Uprooting: Paths of Belonging

 

Artist Bio

Angeles Salinas was born in Mexico City in 1972. She was trained at an early age by various artists, including the famous Mexican aquarellist Alfredo Güati Rojo. These teachings served as a foundation for what has become a passion and a professional path. 

Angeles is an MFA candidate from UTSA for Spring 2024. She holds two bachelor’s degrees; she graduated Summa Cum Laude in Fine Arts at UTSA in 2020. Previously she graduated with honors as a Graphic Designer from the Universidad Iberoamericana in 1996. 

In 2015, Angeles moved to San Antonio to pursue a BFA at UTSA. Her dual roles as an artist and single parent have been quite a challenge. She has been awarded several times for educational excellence with the James C. Elmore II Memorial Scholarship (2016), the President’s List (2017-2020), The Academy of Undergraduate Research Associates (2019), and the Wai Ching Lam Art Prize (2019). She has also participated in multiple group exhibits in Texas, including the 10th Annual Texas Juried Exhibition 2023 at Artspace111, Fort Worth, TX,  where she was awarded an Honorable Mention, the Emerging Latin Artists 26: Histories of Transformation / Historias de Transformación, at the Mexic-Arte Museum, Austin, TX., and the 35th Annual Juried Student Exhibition, juried by Bill Fitz Gibbons, from the Department of Art and Art History at UTSA, where she earned the Best in Show award, among multiple other exhibitions.

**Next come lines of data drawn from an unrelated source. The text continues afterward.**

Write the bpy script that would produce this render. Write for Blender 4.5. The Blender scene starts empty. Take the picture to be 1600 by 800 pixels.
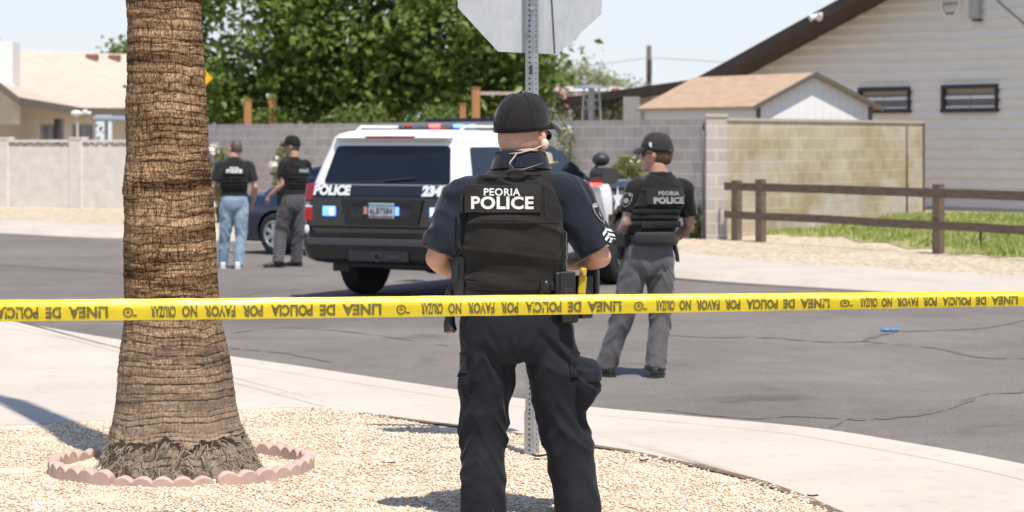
import bpy, bmesh, math, random
import numpy as np
from mathutils import Vector, Matrix, noise
from mathutils.bvhtree import BVHTree

random.seed(7)
RNG = np.random.default_rng(11)
SC = bpy.context.scene
COL = SC.collection
R = math.radians
F = 85.0 / 36.0 * 1600.0          # focal length in photo pixels
HZ = 217.0                        # horizon row of the photo
CH = 1.78                         # camera height

# ------------------------------------------------------------------ camera
cam_d = bpy.data.cameras.new('camera')
cam = bpy.data.objects.new('camera', cam_d)
COL.objects.link(cam)
cam.location = (0, 0, CH)
cam.rotation_euler = (R(90), 0, 0)
cam_d.lens = 85.0
cam_d.sensor_width = 36.0
cam_d.shift_y = -(400.0 - HZ) / 1600.0
cam_d.clip_end = 3000
cam_d.dof.use_dof = True
cam_d.dof.focus_distance = 10.9
cam_d.dof.aperture_fstop = 5.0
SC.camera = cam

# ------------------------------------------------------------------ sky + sun
SUN = Vector((0.17, -0.365, 0.915)).normalized()
world = bpy.data.worlds.new('World')
SC.world = world
world.use_nodes = True
wn = world.node_tree
bg = wn.nodes['Background']
sky = wn.nodes.new('ShaderNodeTexSky')
sky.sky_type = 'NISHITA'
sky.sun_disc = False
sky.sun_elevation = math.asin(SUN.z)
sky.sun_rotation = math.atan2(SUN.x, SUN.y)
sky.altitude = 350
sky.air_density = 1.0
sky.dust_density = 0.35
sky.ozone_density = 1.0
_tint = wn.nodes.new('ShaderNodeMix'); _tint.data_type = 'RGBA'; _tint.blend_type = 'MULTIPLY'; _tint.inputs[0].default_value = 1.0
_tint.inputs[7].default_value = (1.10, 0.985, 0.95, 1)
_soft = wn.nodes.new('ShaderNodeMix'); _soft.data_type = 'RGBA'; _soft.blend_type = 'DARKEN'; _soft.inputs[0].default_value = 0.92
_soft.inputs[7].default_value = (4.0, 4.38, 4.8, 1)      # thin bright haze: an even pale sky
wn.links.new(sky.outputs[0], _tint.inputs[6]); wn.links.new(_tint.outputs[2], _soft.inputs[6]); wn.links.new(_soft.outputs[2], bg.inputs[0])
bg.inputs[1].default_value = 0.14
sun_d = bpy.data.lights.new('sun', 'SUN')
sun_d.energy = 4.3
sun_d.angle = R(0.53)
sun_d.color = (1.0, 0.935, 0.84)
sun = bpy.data.objects.new('sun', sun_d)
COL.objects.link(sun)
sun.rotation_euler = (-SUN).to_track_quat('-Z', 'Y').to_euler()
SC.view_settings.view_transform = 'Standard'
SC.view_settings.look = 'None'
SC.view_settings.gamma = 1.0
SC.view_settings.exposure = 0.50
SC.render.engine = 'CYCLES'
SC.cycles.max_bounces = 8
SC.cycles.transparent_max_bounces = 12
SC.cycles.sample_clamp_indirect = 6.0
SC.cycles.use_denoising = True

# ------------------------------------------------------------------ helpers
def lin(c):
    c = c / 255.0
    return c / 12.92 if c <= 0.04045 else ((c + 0.055) / 1.055) ** 2.4
def rgb(r, g, b): return (lin(r), lin(g), lin(b))
def P(px, py, D):                 # a photo pixel at a real distance D
    return Vector(((px - 800.0) * D / F, D, CH - (py - HZ) * D / F))
def G(px, py, z=0.0):             # a photo pixel on level ground at height z
    D = F * (CH - z) / (py - HZ)
    return Vector(((px - 800.0) * D / F, D, z))

class MB:
    def __init__(s): s.v = []; s.f = []; s.m = []
    def add(s, vs, fs, m=0):
        n = len(s.v); s.v.extend([tuple(v) for v in vs])
        s.f.extend([tuple(i + n for i in f) for f in fs]); s.m.extend([m] * len(fs)); return s
    def box(s, lo, hi, m=0, M=None):
        x0, y0, z0 = lo; x1, y1, z1 = hi
        vs = [Vector(p) for p in ((x0,y0,z0),(x1,y0,z0),(x1,y1,z0),(x0,y1,z0),(x0,y0,z1),(x1,y0,z1),(x1,y1,z1),(x0,y1,z1))]
        if M is not None: vs = [M @ v for v in vs]
        return s.add(vs, [(3,2,1,0),(4,5,6,7),(0,1,5,4),(1,2,6,5),(2,3,7,6),(3,0,4,7)], m)
    def rings(s, rs, m=0, cap=True, close=True):
        n = len(rs[0]); vs = [p for r in rs for p in r]; fs = []
        for i in range(len(rs) - 1):
            for j in range(n if close else n - 1):
                k = (j + 1) % n
                fs.append((i*n+j, i*n+k, (i+1)*n+k, (i+1)*n+j))
        if cap:
            fs.append(tuple(reversed(range(n)))); fs.append(tuple((len(rs)-1)*n + j for j in range(n)))
        return s.add(vs, fs, m)
    def tube(s, pts, rad, n=14, m=0, flat=None, cap=True, up=None):
        pts = [Vector(p) for p in pts]; rs = []
        if not hasattr(rad, '__len__'): rad = [rad] * len(pts)
        t0 = (pts[1] - pts[0]).normalized()
        ref = Vector(up) if up else (Vector((0, 1, 0)) if abs(t0.y) < 0.9 else Vector((1, 0, 0)))
        u = (ref - t0 * ref.dot(t0)).normalized()
        for i, p in enumerate(pts):
            t = (pts[min(i+1, len(pts)-1)] - pts[max(i-1, 0)]).normalized()
            u = (u - t * u.dot(t)).normalized(); w = t.cross(u)
            r = rad[i]; fx = 1.0 if flat is None else flat
            rs.append([p + (w * math.cos(a) * r + u * math.sin(a) * r * fx) for a in (2*math.pi*k/n for k in range(n))])
        return s.rings(rs, m, cap)
    def ell(s, c, r, n=20, k=12, m=0, M=None):
        c = Vector(c); vs = [Vector((0, 0, -r[2]))]; fs = []
        for i in range(1, k):
            ph = -math.pi/2 + math.pi*i/k
            for j in range(n):
                a = 2*math.pi*j/n
                vs.append(Vector((r[0]*math.cos(ph)*math.cos(a), r[1]*math.cos(ph)*math.sin(a), r[2]*math.sin(ph))))
        vs.append(Vector((0, 0, r[2])))
        for j in range(n):
            fs.append((0, 1+(j+1) % n, 1+j)); q = 1+(k-2)*n
            fs.append((q+j, q+(j+1) % n, len(vs)-1))
        for i in range(k-2):
            for j in range(n):
                fs.append((1+i*n+j, 1+i*n+(j+1) % n, 1+(i+1)*n+(j+1) % n, 1+(i+1)*n+j))
        if M is not None: vs = [M @ v for v in vs]
        return s.add([v + c for v in vs], fs, m)
    def prism(s, poly, z0, z1, m=0):          # poly: xy list, counter-clockwise
        n = len(poly)
        a = [(p[0], p[1], z0) for p in poly]; b = [(p[0], p[1], z1) for p in poly]
        return s.rings([a, b], m)
    def sheet(s, pts, m=0): return s.add(pts, [tuple(range(len(pts)))], m)
    def ribbon(s, A, B, m=0):
        vs = list(A) + list(B); n = len(A)
        return s.add(vs, [(i, i+1, n+i+1, n+i) for i in range(n-1)], m)
    def xf(s, M):
        s.v = [tuple(M @ Vector(v)) for v in s.v]; return s
    def mesh(s, name='m'):
        me = bpy.data.meshes.new(name); me.from_pydata(s.v, [], s.f)
        if any(s.m): me.polygons.foreach_set('material_index', s.m)
        me.update(); return me

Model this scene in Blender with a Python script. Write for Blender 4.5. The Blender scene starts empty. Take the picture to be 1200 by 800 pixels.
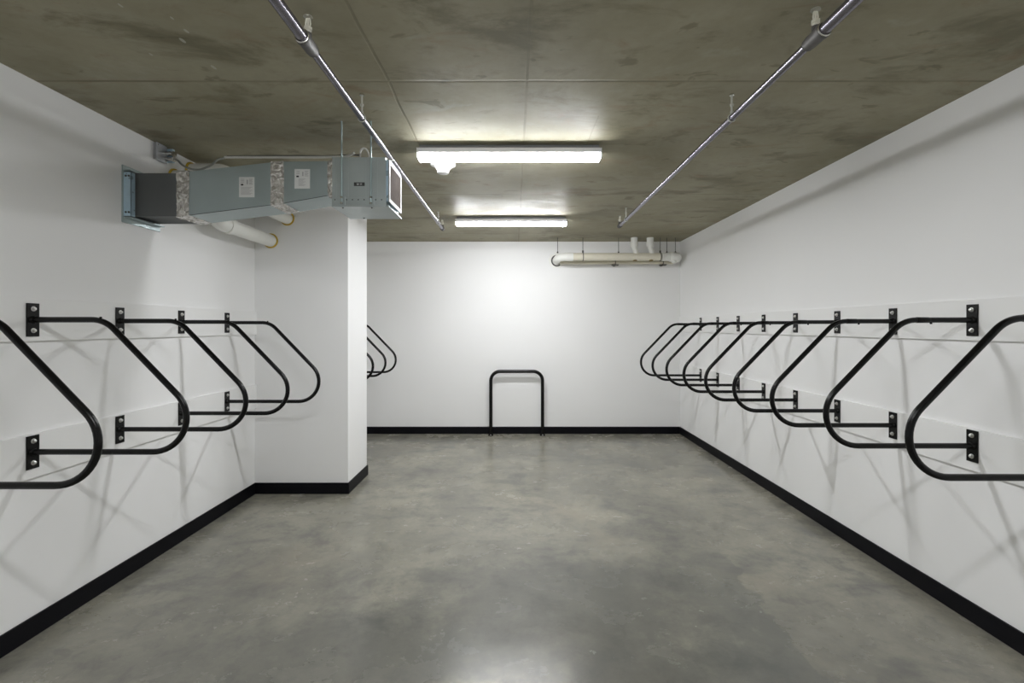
import bpy, bmesh, math, random
from mathutils import Vector, Matrix
random.seed(7)
S = bpy.context.scene
C = S.collection
PI = math.pi

# ------------------------------------------------------------------ camera
EYE = 1.5
F = 540.0
cam_d = bpy.data.cameras.new('camera')
cam_d.sensor_width = 36.0
cam_d.lens = 36.0 * F / 1200.0
cam_d.shift_x = -2.5 / 1200.0
cam_d.shift_y = -17.0 / 1200.0
cam_d.clip_start = 0.05
cam = bpy.data.objects.new('camera', cam_d)
cam.location = (0, 0, EYE)
cam.rotation_euler = (PI / 2, 0, 0)
C.objects.link(cam)
S.camera = cam

# ------------------------------------------------------------------ world, exposure, lamps
LAMP_STRENGTH = 90.0
LAMP_Y = (0.45, 3.07, 5.05)
w = bpy.data.worlds.new('world'); S.world = w
w.use_nodes = True
w.node_tree.nodes['Background'].inputs[0].default_value = (0.5, 0.5, 0.5, 1)
w.node_tree.nodes['Background'].inputs[1].default_value = 0.1
S.view_settings.view_transform = 'Standard'
S.view_settings.look = 'None'
S.view_settings.gamma = 1.0
S.view_settings.use_curve_mapping = False
S.view_settings.exposure = 0.0
S.cycles.use_denoising = True
S.cycles.max_bounces = 12
S.cycles.diffuse_bounces = 8
S.cycles.glossy_bounces = 6
S.cycles.sample_clamp_indirect = 6.0
S.cycles.caustics_reflective = False
S.cycles.caustics_refractive = False

# ------------------------------------------------------------------ materials
def new_mat(name):
    m = bpy.data.materials.new(name); m.use_nodes = True
    nt = m.node_tree
    return m, nt, nt.nodes['Principled BSDF']

def node(nt, kind, **kw):
    n = nt.nodes.new(kind)
    for k, v in kw.items():
        if k.startswith('in_'):
            key = k[3:]
            n.inputs[int(key) if key.isdigit() else key.replace('_', ' ')].default_value = v
        else:
            setattr(n, k, v)
    return n

def L(nt, a, b): nt.links.new(a, b)

def mathn(nt, op, a, b=None, c=None, clamp=False):
    n = nt.nodes.new('ShaderNodeMath'); n.operation = op; n.use_clamp = clamp
    for i, v in enumerate((a, b, c)):
        if v is None: continue
        if isinstance(v, (int, float)): n.inputs[i].default_value = v
        else: nt.links.new(v, n.inputs[i])
    return n.outputs[0]

def maprange(nt, v, a, b, c=0.0, d=1.0, smooth=True):
    n = nt.nodes.new('ShaderNodeMapRange')
    n.interpolation_type = 'SMOOTHSTEP' if smooth else 'LINEAR'
    nt.links.new(v, n.inputs[0])
    for i, x in enumerate((a, b, c, d)): n.inputs[i + 1].default_value = x
    return n.outputs[0]

def noise(nt, vec, scale, detail=4, rough=0.55, distort=0.0):
    n = nt.nodes.new('ShaderNodeTexNoise')
    n.inputs['Scale'].default_value = scale
    n.inputs['Detail'].default_value = detail
    n.inputs['Roughness'].default_value = rough
    n.inputs['Distortion'].default_value = distort
    nt.links.new(vec, n.inputs['Vector'])
    return n.outputs['Fac']

def mapping(nt, vec, scale=(1, 1, 1), loc=(0, 0, 0), rot=(0, 0, 0)):
    n = nt.nodes.new('ShaderNodeMapping')
    n.inputs['Scale'].default_value = scale
    n.inputs['Location'].default_value = loc
    n.inputs['Rotation'].default_value = rot
    nt.links.new(vec, n.inputs['Vector'])
    return n.outputs[0]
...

Angeles’s long-term goal is to become part of an artists’ collective that bridges the respective art communities of Texas and Mexico. She would like to help women of all ages feel empowered with her work. She considers that there are still not enough women artists in the art world, and she would like to contribute to their number with her work.

 

Artist Statement

My artwork expresses the permanent dialog occurring in the psyche of a middle-aged Mexican ex-patriate. “Uprooting” depicts a cumulus of experiences and life occurrences that continuously steer the personal path toward eventful situations that modify the perception of the self. It is a search for the self through the examination of statements of faith, a sense of displacement, beliefs of belonging, ideas of existence, and acceptance of the human condition. Juxtaposed images and ideas pursue balance for experienced concepts like life vs. death, faith vs. despair, and innocence vs. corruption. Fetishism is embedded in the materials chosen for the work. The ritualistic mechanics of working with these materials evoke a nostalgic reminiscence of my childhood, Mexican heritage, and domesticity. The mixture of elements helps the artwork achieve, at first glance, a whimsical feeling, which yields to an emergence of the dire under-layered content that is constantly searching for belonging. The realization of meaning proves to be more irreverent and biting than innocent. My artwork is not only denunciatory—solutions are presented within. Balance is pursued with nurturing and creative power from the female perspective.